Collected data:
══════
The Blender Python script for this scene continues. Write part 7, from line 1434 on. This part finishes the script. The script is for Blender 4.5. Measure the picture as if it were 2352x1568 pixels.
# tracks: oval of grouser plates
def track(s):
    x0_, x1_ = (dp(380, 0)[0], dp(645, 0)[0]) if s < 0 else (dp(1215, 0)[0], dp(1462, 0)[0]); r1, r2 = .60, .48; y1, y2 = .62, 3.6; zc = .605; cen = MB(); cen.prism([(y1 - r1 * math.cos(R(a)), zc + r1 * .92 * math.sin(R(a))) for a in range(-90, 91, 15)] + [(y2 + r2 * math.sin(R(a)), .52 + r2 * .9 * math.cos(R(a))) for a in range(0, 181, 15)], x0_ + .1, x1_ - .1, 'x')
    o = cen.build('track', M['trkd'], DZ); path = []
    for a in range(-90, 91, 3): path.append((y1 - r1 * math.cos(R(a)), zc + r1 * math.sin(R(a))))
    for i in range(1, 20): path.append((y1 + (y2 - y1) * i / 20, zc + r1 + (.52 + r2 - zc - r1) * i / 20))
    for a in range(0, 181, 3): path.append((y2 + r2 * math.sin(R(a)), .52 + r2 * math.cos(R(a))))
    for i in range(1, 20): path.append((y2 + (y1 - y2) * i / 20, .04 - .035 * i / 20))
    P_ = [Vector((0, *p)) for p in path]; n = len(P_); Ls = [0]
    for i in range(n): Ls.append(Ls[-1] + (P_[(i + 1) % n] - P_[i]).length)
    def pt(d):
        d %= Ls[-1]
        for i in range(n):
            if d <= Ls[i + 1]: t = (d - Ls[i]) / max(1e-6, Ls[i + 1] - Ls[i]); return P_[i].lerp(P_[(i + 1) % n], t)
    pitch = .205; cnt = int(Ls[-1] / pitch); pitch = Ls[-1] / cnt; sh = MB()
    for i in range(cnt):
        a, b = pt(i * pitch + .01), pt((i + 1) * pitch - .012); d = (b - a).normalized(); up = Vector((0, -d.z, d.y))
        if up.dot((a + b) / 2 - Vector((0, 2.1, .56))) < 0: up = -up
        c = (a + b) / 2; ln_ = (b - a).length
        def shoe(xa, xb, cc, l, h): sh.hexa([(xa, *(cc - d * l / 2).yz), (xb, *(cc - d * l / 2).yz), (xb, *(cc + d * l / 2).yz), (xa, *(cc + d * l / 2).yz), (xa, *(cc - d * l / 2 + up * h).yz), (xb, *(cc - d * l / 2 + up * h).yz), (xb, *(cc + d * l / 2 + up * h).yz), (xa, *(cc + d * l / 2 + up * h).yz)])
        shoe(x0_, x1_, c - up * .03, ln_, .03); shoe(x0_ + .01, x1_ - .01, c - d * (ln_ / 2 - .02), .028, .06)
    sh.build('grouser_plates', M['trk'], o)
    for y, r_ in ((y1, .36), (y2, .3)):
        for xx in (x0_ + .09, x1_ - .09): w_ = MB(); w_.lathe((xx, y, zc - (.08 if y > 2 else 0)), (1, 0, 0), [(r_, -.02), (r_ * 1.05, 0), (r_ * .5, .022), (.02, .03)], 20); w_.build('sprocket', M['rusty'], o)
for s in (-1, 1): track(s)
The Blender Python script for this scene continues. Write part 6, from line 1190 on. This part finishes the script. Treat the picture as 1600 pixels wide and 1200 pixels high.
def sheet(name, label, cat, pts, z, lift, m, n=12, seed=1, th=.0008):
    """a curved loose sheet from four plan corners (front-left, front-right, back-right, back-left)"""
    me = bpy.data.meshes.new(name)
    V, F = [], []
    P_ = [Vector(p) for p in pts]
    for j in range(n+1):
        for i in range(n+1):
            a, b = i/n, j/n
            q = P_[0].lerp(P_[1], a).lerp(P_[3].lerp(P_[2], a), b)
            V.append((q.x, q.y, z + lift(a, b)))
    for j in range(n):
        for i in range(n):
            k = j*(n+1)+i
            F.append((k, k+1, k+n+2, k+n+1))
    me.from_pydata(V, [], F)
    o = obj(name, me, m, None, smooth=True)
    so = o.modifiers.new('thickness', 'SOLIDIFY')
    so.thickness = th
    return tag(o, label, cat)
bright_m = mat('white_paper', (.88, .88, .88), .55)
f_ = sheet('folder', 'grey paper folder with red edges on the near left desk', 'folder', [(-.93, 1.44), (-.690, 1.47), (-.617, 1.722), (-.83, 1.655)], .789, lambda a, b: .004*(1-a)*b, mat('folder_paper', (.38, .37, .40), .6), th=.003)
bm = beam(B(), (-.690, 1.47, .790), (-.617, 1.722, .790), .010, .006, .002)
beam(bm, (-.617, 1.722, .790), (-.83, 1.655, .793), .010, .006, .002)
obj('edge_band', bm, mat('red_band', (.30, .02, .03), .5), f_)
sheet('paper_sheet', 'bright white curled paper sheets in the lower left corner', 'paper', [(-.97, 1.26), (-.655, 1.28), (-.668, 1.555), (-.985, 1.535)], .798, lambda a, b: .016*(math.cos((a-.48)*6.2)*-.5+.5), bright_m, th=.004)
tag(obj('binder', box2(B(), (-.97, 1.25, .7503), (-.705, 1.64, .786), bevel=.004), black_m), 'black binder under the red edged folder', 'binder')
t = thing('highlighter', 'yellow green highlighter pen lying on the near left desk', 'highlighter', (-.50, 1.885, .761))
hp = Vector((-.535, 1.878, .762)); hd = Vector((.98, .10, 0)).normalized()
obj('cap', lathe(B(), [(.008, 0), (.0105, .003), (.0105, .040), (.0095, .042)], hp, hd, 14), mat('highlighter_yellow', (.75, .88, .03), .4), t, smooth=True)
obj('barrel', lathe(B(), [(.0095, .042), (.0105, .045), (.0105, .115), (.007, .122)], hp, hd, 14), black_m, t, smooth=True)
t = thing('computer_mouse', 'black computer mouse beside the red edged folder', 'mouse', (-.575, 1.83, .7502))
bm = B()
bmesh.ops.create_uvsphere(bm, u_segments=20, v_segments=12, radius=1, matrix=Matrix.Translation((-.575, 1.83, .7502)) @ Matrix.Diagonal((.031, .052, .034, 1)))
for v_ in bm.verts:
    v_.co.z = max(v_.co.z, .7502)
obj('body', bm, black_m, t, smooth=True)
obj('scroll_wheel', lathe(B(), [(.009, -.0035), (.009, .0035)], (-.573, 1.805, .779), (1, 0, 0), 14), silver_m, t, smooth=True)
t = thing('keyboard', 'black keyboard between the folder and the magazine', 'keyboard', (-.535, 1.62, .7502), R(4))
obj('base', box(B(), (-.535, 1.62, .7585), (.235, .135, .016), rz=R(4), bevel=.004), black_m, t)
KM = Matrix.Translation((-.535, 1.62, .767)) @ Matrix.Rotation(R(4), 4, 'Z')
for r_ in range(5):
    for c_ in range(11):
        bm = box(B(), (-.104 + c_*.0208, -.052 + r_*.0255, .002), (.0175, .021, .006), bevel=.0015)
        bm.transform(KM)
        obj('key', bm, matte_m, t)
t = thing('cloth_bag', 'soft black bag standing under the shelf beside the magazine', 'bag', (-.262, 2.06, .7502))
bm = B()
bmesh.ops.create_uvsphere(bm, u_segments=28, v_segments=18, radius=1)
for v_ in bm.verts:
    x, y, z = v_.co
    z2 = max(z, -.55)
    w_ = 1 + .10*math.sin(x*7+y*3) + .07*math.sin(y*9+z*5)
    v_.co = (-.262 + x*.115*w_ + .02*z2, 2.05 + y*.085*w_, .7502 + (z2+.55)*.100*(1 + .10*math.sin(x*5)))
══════
Word for word, extract all the records.

**ANSWER TO THE TASK**.
The Blender Python script for this scene continues. Write part 7, from line 1434 on. This part finishes the script. The script is for Blender 4.5. Measure the picture as if it were 2352x1568 pixels.
# tracks: oval of grouser plates
def track(s):
    x0_, x1_ = (dp(380, 0)[0], dp(645, 0)[0]) if s < 0 else (dp(1215, 0)[0], dp(1462, 0)[0]); r1, r2 = .60, .48; y1, y2 = .62, 3.6; zc = .605; cen = MB(); cen.prism([(y1 - r1 * math.cos(R(a)), zc + r1 * .92 * math.sin(R(a))) for a in range(-90, 91, 15)] + [(y2 + r2 * math.sin(R(a)), .52 + r2 * .9 * math.cos(R(a))) for a in range(0, 181, 15)], x0_ + .1, x1_ - .1, 'x')
    o = cen.build('track', M['trkd'], DZ); path = []
    for a in range(-90, 91, 3): path.append((y1 - r1 * math.cos(R(a)), zc + r1 * math.sin(R(a))))
    for i in range(1, 20): path.append((y1 + (y2 - y1) * i / 20, zc + r1 + (.52 + r2 - zc - r1) * i / 20))
    for a in range(0, 181, 3): path.append((y2 + r2 * math.sin(R(a)), .52 + r2 * math.cos(R(a))))
    for i in range(1, 20): path.append((y2 + (y1 - y2) * i / 20, .04 - .035 * i / 20))
    P_ = [Vector((0, *p)) for p in path]; n = len(P_); Ls = [0]
    for i in range(n): Ls.append(Ls[-1] + (P_[(i + 1) % n] - P_[i]).length)
    def pt(d):
        d %= Ls[-1]
        for i in range(n):
            if d <= Ls[i + 1]: t = (d - Ls[i]) / max(1e-6, Ls[i + 1] - Ls[i]); return P_[i].lerp(P_[(i + 1) % n], t)
    pitch = .205; cnt = int(Ls[-1] / pitch); pitch = Ls[-1] / cnt; sh = MB()
    for i in range(cnt):
        a, b = pt(i * pitch + .01), pt((i + 1) * pitch - .012); d = (b - a).normalized(); up = Vector((0, -d.z, d.y))
        if up.dot((a + b) / 2 - Vector((0, 2.1, .56))) < 0: up = -up
        c = (a + b) / 2; ln_ = (b - a).length
        def shoe(xa, xb, cc, l, h): sh.hexa([(xa, *(cc - d * l / 2).yz), (xb, *(cc - d * l / 2).yz), (xb, *(cc + d * l / 2).yz), (xa, *(cc + d * l / 2).yz), (xa, *(cc - d * l / 2 + up * h).yz), (xb, *(cc - d * l / 2 + up * h).yz), (xb, *(cc + d * l / 2 + up * h).yz), (xa, *(cc + d * l / 2 + up * h).yz)])
        shoe(x0_, x1_, c - up * .03, ln_, .03); shoe(x0_ + .01, x1_ - .01, c - d * (ln_ / 2 - .02), .028, .06)
    sh.build('grouser_plates', M['trk'], o)
    for y, r_ in ((y1, .36), (y2, .3)):
        for xx in (x0_ + .09, x1_ - .09): w_ = MB(); w_.lathe((xx, y, zc - (.08 if y > 2 else 0)), (1, 0, 0), [(r_, -.02), (r_ * 1.05, 0), (r_ * .5, .022), (.02, .03)], 20); w_.build('sprocket', M['rusty'], o)
for s in (-1, 1): track(s)
The Blender Python script for this scene continues. Write part 6, from line 1190 on. This part finishes the script. Treat the picture as 1600 pixels wide and 1200 pixels high.
def sheet(name, label, cat, pts, z, lift, m, n=12, seed=1, th=.0008):
    """a curved loose sheet from four plan corners (front-left, front-right, back-right, back-left)"""
    me = bpy.data.meshes.new(name)
    V, F = [], []
    P_ = [Vector(p) for p in pts]
    for j in range(n+1):
        for i in range(n+1):
            a, b = i/n, j/n
            q = P_[0].lerp(P_[1], a).lerp(P_[3].lerp(P_[2], a), b)
            V.append((q.x, q.y, z + lift(a, b)))
    for j in range(n):
        for i in range(n):
            k = j*(n+1)+i
            F.append((k, k+1, k+n+2, k+n+1))
    me.from_pydata(V, [], F)
    o = obj(name, me, m, None, smooth=True)
    so = o.modifiers.new('thickness', 'SOLIDIFY')
    so.thickness = th
    return tag(o, label, cat)
bright_m = mat('white_paper', (.88, .88, .88), .55)
f_ = sheet('folder', 'grey paper folder with red edges on the near left desk', 'folder', [(-.93, 1.44), (-.690, 1.47), (-.617, 1.722), (-.83, 1.655)], .789, lambda a, b: .004*(1-a)*b, mat('folder_paper', (.38, .37, .40), .6), th=.003)
bm = beam(B(), (-.690, 1.47, .790), (-.617, 1.722, .790), .010, .006, .002)
beam(bm, (-.617, 1.722, .790), (-.83, 1.655, .793), .010, .006, .002)
obj('edge_band', bm, mat('red_band', (.30, .02, .03), .5), f_)
sheet('paper_sheet', 'bright white curled paper sheets in the lower left corner', 'paper', [(-.97, 1.26), (-.655, 1.28), (-.668, 1.555), (-.985, 1.535)], .798, lambda a, b: .016*(math.cos((a-.48)*6.2)*-.5+.5), bright_m, th=.004)
tag(obj('binder', box2(B(), (-.97, 1.25, .7503), (-.705, 1.64, .786), bevel=.004), black_m), 'black binder under the red edged folder', 'binder')
t = thing('highlighter', 'yellow green highlighter pen lying on the near left desk', 'highlighter', (-.50, 1.885, .761))
hp = Vector((-.535, 1.878, .762)); hd = Vector((.98, .10, 0)).normalized()
obj('cap', lathe(B(), [(.008, 0), (.0105, .003), (.0105, .040), (.0095, .042)], hp, hd, 14), mat('highlighter_yellow', (.75, .88, .03), .4), t, smooth=True)
obj('barrel', lathe(B(), [(.0095, .042), (.0105, .045), (.0105, .115), (.007, .122)], hp, hd, 14), black_m, t, smooth=True)
t = thing('computer_mouse', 'black computer mouse beside the red edged folder', 'mouse', (-.575, 1.83, .7502))
bm = B()
bmesh.ops.create_uvsphere(bm, u_segments=20, v_segments=12, radius=1, matrix=Matrix.Translation((-.575, 1.83, .7502)) @ Matrix.Diagonal((.031, .052, .034, 1)))
for v_ in bm.verts:
    v_.co.z = max(v_.co.z, .7502)
obj('body', bm, black_m, t, smooth=True)
obj('scroll_wheel', lathe(B(), [(.009, -.0035), (.009, .0035)], (-.573, 1.805, .779), (1, 0, 0), 14), silver_m, t, smooth=True)
t = thing('keyboard', 'black keyboard between the folder and the magazine', 'keyboard', (-.535, 1.62, .7502), R(4))
obj('base', box(B(), (-.535, 1.62, .7585), (.235, .135, .016), rz=R(4), bevel=.004), black_m, t)
KM = Matrix.Translation((-.535, 1.62, .767)) @ Matrix.Rotation(R(4), 4, 'Z')
for r_ in range(5):
    for c_ in range(11):
        bm = box(B(), (-.104 + c_*.0208, -.052 + r_*.0255, .002), (.0175, .021, .006), bevel=.0015)
        bm.transform(KM)
        obj('key', bm, matte_m, t)
t = thing('cloth_bag', 'soft black bag standing under the shelf beside the magazine', 'bag', (-.262, 2.06, .7502))
bm = B()
bmesh.ops.create_uvsphere(bm, u_segments=28, v_segments=18, radius=1)
for v_ in bm.verts:
    x, y, z = v_.co
    z2 = max(z, -.55)
    w_ = 1 + .10*math.sin(x*7+y*3) + .07*math.sin(y*9+z*5)
    v_.co = (-.262 + x*.115*w_ + .02*z2, 2.05 + y*.085*w_, .7502 + (z2+.55)*.100*(1 + .10*math.sin(x*5)))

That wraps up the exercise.